-------- Information provided --------

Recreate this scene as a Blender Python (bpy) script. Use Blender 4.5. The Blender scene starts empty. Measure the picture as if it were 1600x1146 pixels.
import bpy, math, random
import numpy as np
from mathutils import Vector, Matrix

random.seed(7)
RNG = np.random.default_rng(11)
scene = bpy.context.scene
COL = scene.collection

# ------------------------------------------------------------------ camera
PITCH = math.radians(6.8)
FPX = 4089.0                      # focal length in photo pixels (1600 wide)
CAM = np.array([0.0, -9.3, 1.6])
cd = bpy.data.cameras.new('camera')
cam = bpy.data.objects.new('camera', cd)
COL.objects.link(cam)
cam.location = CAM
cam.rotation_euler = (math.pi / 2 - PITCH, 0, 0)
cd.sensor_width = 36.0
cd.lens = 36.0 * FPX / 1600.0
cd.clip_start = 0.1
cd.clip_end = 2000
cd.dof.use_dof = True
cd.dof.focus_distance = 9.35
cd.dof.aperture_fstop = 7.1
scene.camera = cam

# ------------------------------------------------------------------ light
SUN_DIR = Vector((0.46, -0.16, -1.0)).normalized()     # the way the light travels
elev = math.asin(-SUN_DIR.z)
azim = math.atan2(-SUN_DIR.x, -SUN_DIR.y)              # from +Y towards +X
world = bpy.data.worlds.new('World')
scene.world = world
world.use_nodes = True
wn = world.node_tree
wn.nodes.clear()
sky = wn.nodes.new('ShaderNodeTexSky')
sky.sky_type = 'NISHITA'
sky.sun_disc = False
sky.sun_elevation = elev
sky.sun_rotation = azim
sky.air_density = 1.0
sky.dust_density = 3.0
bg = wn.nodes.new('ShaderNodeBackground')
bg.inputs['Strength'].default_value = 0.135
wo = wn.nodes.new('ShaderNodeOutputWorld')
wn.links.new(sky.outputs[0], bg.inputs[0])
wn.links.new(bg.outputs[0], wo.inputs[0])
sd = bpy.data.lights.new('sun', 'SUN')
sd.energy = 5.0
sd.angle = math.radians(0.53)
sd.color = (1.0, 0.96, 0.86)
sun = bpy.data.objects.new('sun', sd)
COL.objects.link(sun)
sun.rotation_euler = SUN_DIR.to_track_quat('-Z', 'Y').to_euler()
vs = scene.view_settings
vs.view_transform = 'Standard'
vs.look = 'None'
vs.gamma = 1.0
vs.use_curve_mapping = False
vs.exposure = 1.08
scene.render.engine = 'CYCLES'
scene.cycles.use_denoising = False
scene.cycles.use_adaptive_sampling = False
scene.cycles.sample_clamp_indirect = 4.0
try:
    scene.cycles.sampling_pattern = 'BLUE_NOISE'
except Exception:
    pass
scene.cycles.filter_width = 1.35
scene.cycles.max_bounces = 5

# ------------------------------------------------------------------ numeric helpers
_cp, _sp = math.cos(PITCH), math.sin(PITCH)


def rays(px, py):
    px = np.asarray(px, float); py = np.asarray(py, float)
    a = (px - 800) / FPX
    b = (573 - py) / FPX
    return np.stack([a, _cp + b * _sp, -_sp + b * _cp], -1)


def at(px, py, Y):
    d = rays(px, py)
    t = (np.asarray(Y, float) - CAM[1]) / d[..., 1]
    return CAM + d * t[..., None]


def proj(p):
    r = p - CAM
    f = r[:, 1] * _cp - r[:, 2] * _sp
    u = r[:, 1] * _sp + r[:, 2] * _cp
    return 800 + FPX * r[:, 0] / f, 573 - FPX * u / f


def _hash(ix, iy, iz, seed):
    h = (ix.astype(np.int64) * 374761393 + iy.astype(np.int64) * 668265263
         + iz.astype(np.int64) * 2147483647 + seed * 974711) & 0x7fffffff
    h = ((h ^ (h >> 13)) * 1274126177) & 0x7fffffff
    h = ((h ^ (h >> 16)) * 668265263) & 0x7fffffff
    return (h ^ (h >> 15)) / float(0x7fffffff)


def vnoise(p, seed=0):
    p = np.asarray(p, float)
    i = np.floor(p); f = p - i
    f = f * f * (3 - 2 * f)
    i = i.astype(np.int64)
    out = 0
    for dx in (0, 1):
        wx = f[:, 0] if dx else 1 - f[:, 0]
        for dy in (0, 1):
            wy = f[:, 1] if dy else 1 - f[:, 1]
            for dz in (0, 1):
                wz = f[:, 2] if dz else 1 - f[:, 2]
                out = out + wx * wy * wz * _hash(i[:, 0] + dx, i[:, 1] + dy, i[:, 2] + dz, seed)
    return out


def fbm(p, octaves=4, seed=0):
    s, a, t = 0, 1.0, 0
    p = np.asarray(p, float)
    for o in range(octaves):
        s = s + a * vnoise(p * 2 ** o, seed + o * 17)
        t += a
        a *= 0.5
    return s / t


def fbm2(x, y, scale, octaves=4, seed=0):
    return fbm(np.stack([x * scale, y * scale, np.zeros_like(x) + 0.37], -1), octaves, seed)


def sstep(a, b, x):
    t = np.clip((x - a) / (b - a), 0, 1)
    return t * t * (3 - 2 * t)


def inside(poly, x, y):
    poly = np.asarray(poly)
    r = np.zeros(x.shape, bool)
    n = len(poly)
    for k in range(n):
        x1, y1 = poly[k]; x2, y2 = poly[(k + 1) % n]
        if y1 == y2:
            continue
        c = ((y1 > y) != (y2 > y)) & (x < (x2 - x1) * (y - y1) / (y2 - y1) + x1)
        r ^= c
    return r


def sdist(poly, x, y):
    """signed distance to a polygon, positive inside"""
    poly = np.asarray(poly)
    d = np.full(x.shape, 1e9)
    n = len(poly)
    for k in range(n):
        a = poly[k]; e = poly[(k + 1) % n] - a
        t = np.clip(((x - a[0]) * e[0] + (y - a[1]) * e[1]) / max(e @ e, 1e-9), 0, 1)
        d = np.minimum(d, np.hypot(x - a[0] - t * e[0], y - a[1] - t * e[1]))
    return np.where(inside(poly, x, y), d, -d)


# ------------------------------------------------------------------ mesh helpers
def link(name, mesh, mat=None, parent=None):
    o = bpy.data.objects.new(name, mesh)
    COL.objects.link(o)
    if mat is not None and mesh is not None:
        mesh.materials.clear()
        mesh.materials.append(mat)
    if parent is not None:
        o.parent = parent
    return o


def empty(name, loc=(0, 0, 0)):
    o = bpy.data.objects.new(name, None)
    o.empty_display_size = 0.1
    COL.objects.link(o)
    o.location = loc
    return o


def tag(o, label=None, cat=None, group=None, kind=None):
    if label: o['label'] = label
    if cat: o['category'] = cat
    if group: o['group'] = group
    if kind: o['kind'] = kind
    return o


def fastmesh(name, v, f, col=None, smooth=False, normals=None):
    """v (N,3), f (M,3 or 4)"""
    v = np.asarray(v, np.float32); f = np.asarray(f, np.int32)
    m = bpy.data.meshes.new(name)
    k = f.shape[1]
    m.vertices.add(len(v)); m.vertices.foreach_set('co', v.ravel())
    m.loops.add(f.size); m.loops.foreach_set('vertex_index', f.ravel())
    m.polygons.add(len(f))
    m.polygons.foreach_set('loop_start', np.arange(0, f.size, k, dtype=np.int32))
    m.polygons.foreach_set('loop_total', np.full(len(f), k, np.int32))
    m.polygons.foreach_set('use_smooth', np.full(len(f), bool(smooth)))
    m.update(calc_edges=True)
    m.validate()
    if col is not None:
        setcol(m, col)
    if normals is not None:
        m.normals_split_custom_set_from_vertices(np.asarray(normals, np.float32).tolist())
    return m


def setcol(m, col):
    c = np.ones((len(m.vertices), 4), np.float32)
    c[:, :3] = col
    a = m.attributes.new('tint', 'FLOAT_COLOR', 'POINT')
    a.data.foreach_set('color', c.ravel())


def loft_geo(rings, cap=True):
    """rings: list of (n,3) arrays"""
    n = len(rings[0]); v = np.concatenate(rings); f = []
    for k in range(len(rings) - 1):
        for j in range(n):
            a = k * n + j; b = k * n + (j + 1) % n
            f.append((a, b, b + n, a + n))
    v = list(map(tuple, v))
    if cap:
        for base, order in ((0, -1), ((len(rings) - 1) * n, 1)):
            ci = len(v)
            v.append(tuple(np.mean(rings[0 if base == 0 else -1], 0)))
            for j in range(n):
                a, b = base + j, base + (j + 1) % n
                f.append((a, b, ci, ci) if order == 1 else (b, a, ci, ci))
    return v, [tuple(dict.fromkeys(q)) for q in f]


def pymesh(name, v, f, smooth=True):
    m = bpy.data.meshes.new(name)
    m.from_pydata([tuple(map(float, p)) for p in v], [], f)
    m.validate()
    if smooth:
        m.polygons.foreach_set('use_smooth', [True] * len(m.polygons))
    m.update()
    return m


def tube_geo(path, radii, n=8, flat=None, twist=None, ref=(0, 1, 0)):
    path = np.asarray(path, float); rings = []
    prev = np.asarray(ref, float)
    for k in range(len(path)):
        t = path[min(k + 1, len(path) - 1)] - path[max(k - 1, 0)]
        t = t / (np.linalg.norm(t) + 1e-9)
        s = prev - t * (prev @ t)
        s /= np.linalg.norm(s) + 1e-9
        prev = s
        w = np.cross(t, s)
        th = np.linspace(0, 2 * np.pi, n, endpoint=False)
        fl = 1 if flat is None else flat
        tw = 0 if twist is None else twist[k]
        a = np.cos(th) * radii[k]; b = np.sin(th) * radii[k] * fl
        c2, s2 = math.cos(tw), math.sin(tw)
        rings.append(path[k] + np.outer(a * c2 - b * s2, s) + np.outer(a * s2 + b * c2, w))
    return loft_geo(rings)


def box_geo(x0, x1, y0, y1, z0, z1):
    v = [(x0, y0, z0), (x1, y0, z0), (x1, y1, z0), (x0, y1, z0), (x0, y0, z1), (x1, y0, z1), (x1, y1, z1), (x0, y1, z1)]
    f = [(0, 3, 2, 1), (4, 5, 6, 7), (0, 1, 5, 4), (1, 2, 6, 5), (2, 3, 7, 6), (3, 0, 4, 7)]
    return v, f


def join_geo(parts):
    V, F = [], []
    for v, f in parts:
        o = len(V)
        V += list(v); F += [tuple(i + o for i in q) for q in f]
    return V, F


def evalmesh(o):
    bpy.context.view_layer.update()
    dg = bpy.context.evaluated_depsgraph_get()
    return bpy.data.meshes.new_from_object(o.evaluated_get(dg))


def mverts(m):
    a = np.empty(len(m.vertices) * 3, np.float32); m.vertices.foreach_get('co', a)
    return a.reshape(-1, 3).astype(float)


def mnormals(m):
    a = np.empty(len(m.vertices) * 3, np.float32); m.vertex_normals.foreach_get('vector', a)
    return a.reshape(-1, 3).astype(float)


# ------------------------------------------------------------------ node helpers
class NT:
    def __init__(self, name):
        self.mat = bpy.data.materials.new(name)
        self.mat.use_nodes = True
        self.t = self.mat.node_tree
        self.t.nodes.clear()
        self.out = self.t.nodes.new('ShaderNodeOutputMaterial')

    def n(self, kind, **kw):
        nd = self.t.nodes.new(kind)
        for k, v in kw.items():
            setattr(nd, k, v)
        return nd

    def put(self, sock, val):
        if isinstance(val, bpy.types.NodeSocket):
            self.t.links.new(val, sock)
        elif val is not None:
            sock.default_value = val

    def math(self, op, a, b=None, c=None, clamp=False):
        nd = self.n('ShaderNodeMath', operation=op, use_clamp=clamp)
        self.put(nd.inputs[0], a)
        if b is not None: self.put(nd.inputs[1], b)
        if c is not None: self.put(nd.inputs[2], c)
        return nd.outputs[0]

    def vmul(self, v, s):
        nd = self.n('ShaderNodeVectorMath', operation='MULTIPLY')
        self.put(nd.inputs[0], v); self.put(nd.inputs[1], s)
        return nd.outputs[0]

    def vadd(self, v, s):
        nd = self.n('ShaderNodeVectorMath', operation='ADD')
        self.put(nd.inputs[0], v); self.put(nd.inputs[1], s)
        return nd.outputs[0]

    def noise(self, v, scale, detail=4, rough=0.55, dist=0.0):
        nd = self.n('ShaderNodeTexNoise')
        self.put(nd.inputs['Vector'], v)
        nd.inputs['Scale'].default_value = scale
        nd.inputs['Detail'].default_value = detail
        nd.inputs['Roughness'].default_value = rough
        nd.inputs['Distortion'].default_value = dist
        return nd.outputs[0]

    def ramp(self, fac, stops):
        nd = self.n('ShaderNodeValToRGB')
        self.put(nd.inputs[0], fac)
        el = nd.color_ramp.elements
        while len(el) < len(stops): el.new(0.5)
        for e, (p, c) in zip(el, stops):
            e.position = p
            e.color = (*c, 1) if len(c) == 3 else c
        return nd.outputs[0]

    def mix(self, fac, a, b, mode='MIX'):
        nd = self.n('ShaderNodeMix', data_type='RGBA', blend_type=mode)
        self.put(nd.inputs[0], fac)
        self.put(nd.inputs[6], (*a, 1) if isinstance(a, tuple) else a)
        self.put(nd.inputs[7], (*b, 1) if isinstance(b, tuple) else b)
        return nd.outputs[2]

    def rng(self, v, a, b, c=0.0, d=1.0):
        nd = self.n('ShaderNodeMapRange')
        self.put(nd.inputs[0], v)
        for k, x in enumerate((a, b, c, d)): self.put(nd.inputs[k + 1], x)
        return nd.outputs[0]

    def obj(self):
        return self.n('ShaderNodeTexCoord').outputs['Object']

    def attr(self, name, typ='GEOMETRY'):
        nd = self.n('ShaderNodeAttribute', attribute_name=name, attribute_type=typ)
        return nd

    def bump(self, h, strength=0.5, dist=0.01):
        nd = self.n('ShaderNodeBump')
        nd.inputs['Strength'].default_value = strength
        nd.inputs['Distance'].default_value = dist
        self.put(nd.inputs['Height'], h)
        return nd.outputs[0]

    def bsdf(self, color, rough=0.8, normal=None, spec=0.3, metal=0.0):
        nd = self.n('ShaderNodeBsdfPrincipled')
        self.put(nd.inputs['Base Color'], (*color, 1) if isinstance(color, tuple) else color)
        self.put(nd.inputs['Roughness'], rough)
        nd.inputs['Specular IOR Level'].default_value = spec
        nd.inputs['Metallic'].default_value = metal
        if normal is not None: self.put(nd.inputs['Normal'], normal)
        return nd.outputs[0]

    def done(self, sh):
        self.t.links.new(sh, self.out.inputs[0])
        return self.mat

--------

**Job:**
Copy out only the lines running from the beginning of the data to the line with "COL = scene.collection", both ends included.

**Result of the task:**
Recreate this scene as a Blender Python (bpy) script. Use Blender 4.5. The Blender scene starts empty. Measure the picture as if it were 1600x1146 pixels.
import bpy, math, random
import numpy as np
from mathutils import Vector, Matrix

random.seed(7)
RNG = np.random.default_rng(11)
scene = bpy.context.scene
COL = scene.collection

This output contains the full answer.